▶ YOUR GOAL:
From the entries that follow, reproduce exactly and only the lines from the line with "Continue the Blender" to the line with "droop=-.6, outward=.3, **tk)", endpoints included.

▶ SUPPLIED INFORMATION:
========
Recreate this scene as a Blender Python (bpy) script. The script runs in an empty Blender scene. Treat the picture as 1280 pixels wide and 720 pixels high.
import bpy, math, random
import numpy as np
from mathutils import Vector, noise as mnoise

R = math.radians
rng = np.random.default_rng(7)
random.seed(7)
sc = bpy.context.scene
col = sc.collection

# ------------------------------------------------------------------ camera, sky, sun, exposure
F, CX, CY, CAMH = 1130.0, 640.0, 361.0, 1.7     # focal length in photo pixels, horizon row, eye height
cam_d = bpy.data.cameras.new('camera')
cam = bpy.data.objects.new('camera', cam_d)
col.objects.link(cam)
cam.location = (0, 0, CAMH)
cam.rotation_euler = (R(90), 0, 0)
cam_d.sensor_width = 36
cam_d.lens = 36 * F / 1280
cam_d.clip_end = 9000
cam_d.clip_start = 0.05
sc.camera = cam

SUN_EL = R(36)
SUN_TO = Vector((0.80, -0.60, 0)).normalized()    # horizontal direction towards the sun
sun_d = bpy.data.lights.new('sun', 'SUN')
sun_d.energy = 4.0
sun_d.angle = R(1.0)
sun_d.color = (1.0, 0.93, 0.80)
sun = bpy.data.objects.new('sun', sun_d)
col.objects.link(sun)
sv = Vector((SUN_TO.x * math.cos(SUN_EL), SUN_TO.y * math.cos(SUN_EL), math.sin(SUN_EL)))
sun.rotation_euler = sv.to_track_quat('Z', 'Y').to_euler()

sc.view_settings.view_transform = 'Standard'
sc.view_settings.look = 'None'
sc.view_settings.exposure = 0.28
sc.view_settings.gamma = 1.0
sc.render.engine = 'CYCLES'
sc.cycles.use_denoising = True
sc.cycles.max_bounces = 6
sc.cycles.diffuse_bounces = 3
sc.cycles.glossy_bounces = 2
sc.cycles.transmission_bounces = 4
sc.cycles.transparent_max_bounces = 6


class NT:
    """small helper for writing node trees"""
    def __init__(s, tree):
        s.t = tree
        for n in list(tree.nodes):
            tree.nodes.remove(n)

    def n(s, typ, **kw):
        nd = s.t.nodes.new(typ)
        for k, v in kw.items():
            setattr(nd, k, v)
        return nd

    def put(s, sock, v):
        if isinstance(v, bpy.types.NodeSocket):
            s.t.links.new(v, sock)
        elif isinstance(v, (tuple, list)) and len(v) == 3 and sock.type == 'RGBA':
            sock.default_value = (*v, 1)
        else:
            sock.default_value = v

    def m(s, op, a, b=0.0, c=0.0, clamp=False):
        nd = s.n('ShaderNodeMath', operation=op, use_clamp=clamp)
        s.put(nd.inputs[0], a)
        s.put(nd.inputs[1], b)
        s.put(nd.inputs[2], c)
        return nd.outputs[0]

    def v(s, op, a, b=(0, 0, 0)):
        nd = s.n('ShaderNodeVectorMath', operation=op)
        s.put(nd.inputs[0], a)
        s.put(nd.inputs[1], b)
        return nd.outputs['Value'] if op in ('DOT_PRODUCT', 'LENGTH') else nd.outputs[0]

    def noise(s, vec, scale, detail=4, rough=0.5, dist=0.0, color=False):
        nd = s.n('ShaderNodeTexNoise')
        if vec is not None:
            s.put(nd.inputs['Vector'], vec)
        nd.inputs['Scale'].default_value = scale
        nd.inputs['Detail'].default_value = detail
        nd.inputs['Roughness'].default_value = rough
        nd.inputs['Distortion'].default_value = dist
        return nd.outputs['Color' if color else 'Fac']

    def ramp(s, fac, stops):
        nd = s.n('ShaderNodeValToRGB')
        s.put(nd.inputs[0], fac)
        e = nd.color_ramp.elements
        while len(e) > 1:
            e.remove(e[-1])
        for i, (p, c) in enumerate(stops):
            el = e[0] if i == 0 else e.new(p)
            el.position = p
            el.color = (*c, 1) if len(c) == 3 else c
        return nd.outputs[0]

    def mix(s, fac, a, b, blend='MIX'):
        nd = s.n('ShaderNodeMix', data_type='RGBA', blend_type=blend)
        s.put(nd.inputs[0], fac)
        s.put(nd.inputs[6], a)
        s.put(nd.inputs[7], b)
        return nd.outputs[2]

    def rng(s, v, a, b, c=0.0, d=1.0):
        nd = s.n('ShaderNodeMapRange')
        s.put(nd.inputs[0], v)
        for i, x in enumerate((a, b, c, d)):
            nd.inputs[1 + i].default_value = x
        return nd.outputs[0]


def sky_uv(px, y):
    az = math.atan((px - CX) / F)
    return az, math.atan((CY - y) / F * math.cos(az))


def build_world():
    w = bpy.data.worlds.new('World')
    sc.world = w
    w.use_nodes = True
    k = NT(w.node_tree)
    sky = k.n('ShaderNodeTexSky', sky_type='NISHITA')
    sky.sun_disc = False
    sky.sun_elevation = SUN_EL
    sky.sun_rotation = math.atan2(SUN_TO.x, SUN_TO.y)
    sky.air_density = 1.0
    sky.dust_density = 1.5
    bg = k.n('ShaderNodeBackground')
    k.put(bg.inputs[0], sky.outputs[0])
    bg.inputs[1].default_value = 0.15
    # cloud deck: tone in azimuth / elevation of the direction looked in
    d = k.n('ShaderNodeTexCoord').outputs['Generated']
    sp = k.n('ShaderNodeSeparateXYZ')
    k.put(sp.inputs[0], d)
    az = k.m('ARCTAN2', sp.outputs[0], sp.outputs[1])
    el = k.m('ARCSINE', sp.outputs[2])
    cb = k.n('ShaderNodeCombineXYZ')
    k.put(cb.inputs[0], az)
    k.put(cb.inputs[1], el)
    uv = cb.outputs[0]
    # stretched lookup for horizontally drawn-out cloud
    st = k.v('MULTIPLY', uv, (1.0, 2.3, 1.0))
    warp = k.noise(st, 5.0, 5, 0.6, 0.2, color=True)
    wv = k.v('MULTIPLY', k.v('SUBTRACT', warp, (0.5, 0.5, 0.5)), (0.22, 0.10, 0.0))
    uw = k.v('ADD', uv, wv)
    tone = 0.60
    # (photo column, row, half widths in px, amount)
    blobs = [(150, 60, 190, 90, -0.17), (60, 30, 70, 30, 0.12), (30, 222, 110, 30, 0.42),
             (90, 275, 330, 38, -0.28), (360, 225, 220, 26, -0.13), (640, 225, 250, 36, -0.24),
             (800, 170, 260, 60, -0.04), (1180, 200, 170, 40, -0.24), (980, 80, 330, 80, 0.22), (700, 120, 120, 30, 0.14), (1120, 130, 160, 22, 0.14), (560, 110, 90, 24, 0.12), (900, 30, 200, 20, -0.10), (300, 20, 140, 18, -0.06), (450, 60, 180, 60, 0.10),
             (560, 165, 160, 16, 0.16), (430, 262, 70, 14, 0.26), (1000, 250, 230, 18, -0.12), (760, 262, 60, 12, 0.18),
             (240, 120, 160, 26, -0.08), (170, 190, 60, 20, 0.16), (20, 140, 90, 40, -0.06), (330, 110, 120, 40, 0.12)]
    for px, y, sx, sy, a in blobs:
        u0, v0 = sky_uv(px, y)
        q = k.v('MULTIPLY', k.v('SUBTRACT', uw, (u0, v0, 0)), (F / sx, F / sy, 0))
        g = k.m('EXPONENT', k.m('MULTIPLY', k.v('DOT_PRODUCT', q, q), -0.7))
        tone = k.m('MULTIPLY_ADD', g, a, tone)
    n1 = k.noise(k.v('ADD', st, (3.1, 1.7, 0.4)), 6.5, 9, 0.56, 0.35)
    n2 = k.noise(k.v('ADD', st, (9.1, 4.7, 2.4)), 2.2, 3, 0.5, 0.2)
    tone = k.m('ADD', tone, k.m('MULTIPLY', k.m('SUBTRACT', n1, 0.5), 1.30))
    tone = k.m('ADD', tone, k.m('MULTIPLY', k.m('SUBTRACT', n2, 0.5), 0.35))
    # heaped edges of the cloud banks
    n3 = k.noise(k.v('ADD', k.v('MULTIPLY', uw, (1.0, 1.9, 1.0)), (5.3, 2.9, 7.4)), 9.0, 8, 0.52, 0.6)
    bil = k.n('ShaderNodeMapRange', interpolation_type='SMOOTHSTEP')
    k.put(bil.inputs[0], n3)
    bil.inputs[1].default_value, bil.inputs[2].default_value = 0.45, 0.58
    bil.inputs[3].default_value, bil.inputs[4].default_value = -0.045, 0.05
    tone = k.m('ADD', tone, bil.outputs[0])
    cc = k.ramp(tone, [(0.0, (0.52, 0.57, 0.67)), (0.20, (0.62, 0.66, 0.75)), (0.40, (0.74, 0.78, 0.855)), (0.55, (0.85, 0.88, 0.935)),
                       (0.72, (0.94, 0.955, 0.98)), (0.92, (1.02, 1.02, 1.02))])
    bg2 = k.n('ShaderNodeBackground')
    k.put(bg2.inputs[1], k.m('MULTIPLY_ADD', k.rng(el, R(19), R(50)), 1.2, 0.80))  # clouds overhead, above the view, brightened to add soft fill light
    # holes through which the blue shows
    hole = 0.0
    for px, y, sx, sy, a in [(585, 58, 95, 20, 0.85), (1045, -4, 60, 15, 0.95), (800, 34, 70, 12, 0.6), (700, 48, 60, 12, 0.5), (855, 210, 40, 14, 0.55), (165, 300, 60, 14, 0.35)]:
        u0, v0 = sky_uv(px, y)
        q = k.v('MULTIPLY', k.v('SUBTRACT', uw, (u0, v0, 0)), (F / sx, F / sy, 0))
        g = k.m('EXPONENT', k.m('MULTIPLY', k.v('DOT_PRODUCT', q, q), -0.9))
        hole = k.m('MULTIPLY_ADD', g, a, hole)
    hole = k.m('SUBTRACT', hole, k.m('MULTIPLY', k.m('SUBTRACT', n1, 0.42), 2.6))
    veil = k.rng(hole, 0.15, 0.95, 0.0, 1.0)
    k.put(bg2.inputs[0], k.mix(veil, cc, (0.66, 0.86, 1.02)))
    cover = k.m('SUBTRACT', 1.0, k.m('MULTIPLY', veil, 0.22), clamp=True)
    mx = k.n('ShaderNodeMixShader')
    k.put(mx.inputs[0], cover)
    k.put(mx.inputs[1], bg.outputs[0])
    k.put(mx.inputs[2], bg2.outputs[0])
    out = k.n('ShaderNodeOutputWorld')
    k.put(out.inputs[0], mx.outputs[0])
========
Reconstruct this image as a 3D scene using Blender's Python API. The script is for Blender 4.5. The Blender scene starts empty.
========
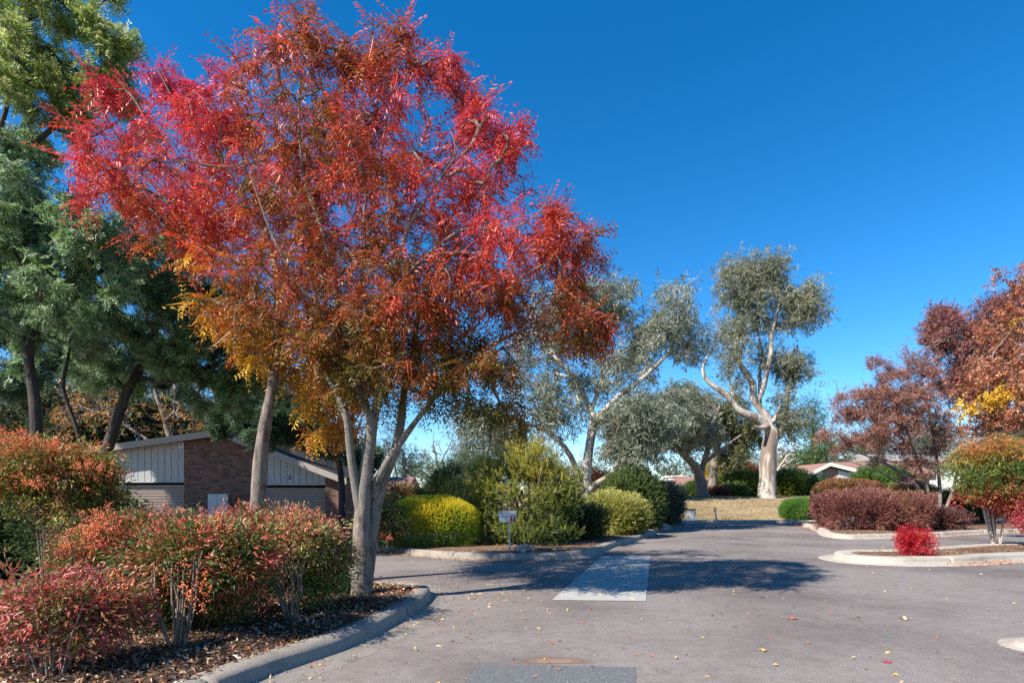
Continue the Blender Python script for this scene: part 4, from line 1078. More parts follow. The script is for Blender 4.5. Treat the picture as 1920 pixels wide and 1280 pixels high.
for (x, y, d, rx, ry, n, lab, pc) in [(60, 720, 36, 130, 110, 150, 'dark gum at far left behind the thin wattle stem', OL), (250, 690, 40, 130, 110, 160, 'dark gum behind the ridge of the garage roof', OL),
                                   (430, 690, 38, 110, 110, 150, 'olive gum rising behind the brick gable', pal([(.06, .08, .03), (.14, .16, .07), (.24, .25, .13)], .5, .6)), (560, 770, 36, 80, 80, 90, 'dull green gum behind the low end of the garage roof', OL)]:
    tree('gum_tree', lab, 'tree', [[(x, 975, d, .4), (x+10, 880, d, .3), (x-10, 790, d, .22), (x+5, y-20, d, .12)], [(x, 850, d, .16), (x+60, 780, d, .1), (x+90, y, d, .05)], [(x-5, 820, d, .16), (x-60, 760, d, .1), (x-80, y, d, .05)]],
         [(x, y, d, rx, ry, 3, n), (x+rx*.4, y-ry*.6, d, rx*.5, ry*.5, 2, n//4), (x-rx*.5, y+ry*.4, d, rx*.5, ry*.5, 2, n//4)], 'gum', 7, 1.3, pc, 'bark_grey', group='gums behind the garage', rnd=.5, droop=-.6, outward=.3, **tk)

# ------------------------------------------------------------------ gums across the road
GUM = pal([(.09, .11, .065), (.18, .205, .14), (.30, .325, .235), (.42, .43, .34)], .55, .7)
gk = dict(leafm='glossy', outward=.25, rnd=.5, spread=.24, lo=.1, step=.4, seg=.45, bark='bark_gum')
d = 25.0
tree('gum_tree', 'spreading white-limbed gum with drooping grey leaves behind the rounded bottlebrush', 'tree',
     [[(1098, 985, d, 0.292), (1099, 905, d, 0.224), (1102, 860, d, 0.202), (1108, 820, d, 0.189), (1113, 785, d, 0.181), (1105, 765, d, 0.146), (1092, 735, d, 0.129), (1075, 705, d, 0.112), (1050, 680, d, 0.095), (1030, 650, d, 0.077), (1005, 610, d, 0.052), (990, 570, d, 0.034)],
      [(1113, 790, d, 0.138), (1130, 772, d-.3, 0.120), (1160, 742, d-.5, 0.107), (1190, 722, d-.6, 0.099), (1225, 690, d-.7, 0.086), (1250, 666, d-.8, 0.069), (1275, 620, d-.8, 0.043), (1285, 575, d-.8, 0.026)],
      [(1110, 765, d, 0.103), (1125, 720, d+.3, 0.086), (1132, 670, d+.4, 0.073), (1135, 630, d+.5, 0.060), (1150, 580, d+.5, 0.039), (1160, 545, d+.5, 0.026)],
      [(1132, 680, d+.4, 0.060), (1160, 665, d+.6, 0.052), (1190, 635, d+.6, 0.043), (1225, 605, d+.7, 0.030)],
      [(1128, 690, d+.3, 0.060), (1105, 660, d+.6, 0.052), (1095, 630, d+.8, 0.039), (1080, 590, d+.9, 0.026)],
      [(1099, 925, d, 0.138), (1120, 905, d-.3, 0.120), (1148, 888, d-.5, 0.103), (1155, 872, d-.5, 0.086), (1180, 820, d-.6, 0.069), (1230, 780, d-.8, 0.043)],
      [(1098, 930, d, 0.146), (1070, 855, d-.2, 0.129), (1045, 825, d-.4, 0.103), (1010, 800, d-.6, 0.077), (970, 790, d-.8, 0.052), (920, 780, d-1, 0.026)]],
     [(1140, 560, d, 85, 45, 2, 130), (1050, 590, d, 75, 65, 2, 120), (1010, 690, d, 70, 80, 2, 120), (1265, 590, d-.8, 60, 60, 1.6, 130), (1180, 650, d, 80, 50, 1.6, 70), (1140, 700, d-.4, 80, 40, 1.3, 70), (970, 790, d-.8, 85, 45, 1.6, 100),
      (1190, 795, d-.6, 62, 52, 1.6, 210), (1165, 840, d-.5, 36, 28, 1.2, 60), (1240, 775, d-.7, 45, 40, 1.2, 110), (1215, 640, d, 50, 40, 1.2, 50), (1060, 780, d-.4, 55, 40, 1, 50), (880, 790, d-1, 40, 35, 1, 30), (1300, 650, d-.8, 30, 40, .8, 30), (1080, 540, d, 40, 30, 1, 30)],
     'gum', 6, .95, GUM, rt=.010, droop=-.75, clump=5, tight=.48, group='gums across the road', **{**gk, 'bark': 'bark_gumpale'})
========
▶ IN RESPONSE:
Continue the Blender Python script for this scene: part 4, from line 1078. More parts follow. The script is for Blender 4.5. Treat the picture as 1920 pixels wide and 1280 pixels high.
for (x, y, d, rx, ry, n, lab, pc) in [(60, 720, 36, 130, 110, 150, 'dark gum at far left behind the thin wattle stem', OL), (250, 690, 40, 130, 110, 160, 'dark gum behind the ridge of the garage roof', OL),
                                   (430, 690, 38, 110, 110, 150, 'olive gum rising behind the brick gable', pal([(.06, .08, .03), (.14, .16, .07), (.24, .25, .13)], .5, .6)), (560, 770, 36, 80, 80, 90, 'dull green gum behind the low end of the garage roof', OL)]:
    tree('gum_tree', lab, 'tree', [[(x, 975, d, .4), (x+10, 880, d, .3), (x-10, 790, d, .22), (x+5, y-20, d, .12)], [(x, 850, d, .16), (x+60, 780, d, .1), (x+90, y, d, .05)], [(x-5, 820, d, .16), (x-60, 760, d, .1), (x-80, y, d, .05)]],
         [(x, y, d, rx, ry, 3, n), (x+rx*.4, y-ry*.6, d, rx*.5, ry*.5, 2, n//4), (x-rx*.5, y+ry*.4, d, rx*.5, ry*.5, 2, n//4)], 'gum', 7, 1.3, pc, 'bark_grey', group='gums behind the garage', rnd=.5, droop=-.6, outward=.3, **tk)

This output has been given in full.